REUTERS/KCNAGood morning! Here's what you need to know in markets today.
"Considerable Time" Is Gone. The Federal Reserve removed the phrase "considerable time" from its policy statement, which was previously used to describe the amount of time between the end of the tapering of QE purchases and the first US interest rate.
Tumbling Oil Prices Pushed Chevron To Cancel Arctic Drilling. Chevron Corp is putting a plan to drill for oil in the Beaufort Sea in Canada's Arctic on hold indefinitely because of what it called "economic uncertainty in the industry" as oil prices fall.

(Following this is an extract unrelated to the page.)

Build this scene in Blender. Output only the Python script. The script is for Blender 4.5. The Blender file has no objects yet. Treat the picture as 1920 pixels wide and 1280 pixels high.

Swtizerland's Central Bank Brought In Negative Interest Rates. The Swiss National Bank just brought in a a -0.25% deposit rate. The SNB follows a policy of pegging the Swiss Franc to the euro, and with the euro depreciating, it must cut rates to follow the decline.
Petrobras' CEO Won't Resign. Saying she had President Dilma Rousseff's "trust," CEO Graca Foster said she and her board of directors would all be investigated as part of an independent audit ordered after investigators accused a corrupt network of laundering more than $4 billion of company money.
Asian Markets Are Up. The Nikkei rose 2.32%, reclaiming some recent losses. Hong Kong's Hang Seng is currently up 0.99%, and China's Shanghai Composite index is up 0.16%.
Plunging Oil Prices Are Killing Renewables. Tesla Motors, Denmark's Vestas and China's Yingli Green Energy have all seen their share prices crumble in the wake of cheaper oil, raising questions about how a long period of much lower oil prices will hit green investment, according to the Financial Times.
US Authorities Say North Korea Did Hack Sony. US officials believe North Korea is "centrally involved" in hacking Sony Pictures, reports The New York Times.
Chinese Property Prices Are Falling For The Third Month. Reuters say that property prices are down 3.7% in November from the same period last year, across 70 Chinese cities. That's the fastest drop on record for the country. In October, prices fell 2.6%.
The Government Is Selling Off Another Chunk Of Lloyds. The Treasury is reducing its stake from around 25% to 20% in the part-nationalised bank by spring 2015, following its reduction from 40%, according to the Financial Times.